- Short task
In the listing below, find the line with "smooth=False), 1.0, 2)", then repeat exactly every line from the top through that one.

- Raw data
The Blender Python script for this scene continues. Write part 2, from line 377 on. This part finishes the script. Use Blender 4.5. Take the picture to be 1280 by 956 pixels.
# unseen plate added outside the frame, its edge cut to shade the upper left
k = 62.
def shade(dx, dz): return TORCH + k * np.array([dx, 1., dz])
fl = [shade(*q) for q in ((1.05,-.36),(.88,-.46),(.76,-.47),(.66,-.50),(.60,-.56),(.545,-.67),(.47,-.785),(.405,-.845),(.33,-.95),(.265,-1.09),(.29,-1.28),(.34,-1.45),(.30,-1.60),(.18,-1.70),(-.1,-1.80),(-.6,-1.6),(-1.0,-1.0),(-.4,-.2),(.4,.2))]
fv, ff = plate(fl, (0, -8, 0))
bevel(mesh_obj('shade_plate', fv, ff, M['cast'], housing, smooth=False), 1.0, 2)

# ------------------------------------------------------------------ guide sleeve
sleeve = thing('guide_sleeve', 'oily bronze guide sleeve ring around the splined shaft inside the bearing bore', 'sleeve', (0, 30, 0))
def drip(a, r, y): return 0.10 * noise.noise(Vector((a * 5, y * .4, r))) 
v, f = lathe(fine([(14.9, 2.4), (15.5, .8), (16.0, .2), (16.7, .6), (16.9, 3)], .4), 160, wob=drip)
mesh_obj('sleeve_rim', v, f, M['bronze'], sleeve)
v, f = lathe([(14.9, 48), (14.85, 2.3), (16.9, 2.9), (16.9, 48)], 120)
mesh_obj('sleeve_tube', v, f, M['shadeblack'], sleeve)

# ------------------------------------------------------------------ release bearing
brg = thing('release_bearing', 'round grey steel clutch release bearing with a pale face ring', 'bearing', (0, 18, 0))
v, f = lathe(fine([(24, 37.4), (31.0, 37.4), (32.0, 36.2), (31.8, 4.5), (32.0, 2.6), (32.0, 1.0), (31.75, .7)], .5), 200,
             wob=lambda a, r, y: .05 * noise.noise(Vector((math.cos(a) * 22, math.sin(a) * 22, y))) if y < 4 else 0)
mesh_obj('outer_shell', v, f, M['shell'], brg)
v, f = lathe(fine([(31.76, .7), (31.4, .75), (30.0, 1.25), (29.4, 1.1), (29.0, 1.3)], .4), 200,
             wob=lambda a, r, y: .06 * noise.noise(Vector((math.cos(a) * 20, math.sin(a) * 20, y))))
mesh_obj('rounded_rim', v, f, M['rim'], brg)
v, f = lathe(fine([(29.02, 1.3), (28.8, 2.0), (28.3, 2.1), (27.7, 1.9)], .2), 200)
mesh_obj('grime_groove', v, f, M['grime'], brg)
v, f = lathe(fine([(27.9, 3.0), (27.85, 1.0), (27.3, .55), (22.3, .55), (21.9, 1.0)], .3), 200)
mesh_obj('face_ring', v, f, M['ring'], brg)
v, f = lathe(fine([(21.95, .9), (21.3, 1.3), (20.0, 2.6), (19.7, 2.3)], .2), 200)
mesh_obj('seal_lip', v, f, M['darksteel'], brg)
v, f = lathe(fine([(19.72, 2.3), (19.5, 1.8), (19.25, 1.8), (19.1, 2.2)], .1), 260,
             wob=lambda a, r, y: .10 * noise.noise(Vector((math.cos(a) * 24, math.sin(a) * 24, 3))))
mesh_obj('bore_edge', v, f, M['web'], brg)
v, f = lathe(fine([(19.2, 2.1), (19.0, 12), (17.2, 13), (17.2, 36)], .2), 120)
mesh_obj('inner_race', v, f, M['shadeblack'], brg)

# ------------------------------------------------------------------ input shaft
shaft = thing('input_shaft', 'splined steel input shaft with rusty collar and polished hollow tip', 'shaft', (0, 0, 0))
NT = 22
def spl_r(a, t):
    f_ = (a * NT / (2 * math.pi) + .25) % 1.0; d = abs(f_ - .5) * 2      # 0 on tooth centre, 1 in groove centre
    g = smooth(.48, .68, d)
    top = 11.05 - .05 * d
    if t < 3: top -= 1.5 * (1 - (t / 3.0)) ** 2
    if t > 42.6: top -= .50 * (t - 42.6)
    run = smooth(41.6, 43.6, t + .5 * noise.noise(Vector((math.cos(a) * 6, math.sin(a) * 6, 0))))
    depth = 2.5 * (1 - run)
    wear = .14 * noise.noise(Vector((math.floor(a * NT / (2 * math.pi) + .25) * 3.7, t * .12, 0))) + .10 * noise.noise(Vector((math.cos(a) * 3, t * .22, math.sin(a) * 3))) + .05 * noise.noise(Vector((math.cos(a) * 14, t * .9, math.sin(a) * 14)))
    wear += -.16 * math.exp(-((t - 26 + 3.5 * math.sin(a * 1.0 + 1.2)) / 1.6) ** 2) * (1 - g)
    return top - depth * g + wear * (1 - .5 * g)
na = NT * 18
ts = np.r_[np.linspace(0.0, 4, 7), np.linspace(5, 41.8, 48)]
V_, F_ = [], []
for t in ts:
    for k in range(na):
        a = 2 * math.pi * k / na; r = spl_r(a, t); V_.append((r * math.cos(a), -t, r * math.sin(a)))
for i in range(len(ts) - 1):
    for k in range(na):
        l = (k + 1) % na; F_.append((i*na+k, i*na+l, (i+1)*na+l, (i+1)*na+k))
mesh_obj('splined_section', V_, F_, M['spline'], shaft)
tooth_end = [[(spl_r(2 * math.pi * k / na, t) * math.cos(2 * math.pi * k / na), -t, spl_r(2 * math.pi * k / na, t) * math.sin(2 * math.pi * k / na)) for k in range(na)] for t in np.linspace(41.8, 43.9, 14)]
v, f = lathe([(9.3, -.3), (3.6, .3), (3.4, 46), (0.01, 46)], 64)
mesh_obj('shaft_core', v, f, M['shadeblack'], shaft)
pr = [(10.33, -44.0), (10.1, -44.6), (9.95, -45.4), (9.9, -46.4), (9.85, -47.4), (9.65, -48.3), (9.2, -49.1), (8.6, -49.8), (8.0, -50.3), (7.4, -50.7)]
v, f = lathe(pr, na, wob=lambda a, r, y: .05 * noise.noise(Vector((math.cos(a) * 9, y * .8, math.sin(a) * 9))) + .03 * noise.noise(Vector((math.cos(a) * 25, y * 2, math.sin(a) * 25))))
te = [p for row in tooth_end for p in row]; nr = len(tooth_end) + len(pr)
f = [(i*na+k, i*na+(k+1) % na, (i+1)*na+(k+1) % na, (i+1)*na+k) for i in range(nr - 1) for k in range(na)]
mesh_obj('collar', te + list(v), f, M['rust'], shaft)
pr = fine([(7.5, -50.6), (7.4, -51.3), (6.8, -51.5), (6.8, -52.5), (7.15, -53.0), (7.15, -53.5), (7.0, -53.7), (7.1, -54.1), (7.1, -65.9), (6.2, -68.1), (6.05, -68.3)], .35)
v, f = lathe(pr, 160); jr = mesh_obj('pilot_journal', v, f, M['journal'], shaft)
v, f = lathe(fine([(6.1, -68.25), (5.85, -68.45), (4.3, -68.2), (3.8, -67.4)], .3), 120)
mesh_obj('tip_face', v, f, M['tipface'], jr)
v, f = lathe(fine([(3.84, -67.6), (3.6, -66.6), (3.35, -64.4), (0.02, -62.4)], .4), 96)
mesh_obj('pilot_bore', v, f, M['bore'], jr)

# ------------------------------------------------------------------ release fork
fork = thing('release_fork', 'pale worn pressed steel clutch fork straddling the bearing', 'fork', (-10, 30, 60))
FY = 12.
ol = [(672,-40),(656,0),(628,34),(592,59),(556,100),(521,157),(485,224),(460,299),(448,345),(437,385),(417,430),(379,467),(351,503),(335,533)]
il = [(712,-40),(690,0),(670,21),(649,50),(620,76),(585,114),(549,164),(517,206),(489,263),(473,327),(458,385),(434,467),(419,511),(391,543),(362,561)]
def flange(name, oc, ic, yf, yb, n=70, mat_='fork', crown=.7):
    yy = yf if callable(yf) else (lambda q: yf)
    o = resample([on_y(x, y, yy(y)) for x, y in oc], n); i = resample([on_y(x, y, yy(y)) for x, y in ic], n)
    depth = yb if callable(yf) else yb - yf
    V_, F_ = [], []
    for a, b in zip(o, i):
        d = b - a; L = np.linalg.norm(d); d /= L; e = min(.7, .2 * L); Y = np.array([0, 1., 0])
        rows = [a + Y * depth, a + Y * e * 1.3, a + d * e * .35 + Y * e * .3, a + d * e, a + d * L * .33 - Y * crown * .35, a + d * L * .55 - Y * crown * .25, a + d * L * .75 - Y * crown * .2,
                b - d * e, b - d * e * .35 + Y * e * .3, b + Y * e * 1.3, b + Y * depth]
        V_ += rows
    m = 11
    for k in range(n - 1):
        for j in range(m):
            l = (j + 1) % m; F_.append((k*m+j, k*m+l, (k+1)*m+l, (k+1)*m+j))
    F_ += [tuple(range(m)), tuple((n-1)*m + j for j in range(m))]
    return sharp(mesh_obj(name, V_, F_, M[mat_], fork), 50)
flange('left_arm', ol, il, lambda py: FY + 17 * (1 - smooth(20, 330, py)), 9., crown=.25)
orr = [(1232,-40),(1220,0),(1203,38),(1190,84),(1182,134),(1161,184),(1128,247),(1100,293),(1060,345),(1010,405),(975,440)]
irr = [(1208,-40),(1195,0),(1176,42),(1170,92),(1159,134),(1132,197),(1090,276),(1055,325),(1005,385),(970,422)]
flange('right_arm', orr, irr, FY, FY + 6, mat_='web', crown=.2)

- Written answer
The Blender Python script for this scene continues. Write part 2, from line 377 on. This part finishes the script. Use Blender 4.5. Take the picture to be 1280 by 956 pixels.
# unseen plate added outside the frame, its edge cut to shade the upper left
k = 62.
def shade(dx, dz): return TORCH + k * np.array([dx, 1., dz])
fl = [shade(*q) for q in ((1.05,-.36),(.88,-.46),(.76,-.47),(.66,-.50),(.60,-.56),(.545,-.67),(.47,-.785),(.405,-.845),(.33,-.95),(.265,-1.09),(.29,-1.28),(.34,-1.45),(.30,-1.60),(.18,-1.70),(-.1,-1.80),(-.6,-1.6),(-1.0,-1.0),(-.4,-.2),(.4,.2))]
fv, ff = plate(fl, (0, -8, 0))
bevel(mesh_obj('shade_plate', fv, ff, M['cast'], housing, smooth=False), 1.0, 2)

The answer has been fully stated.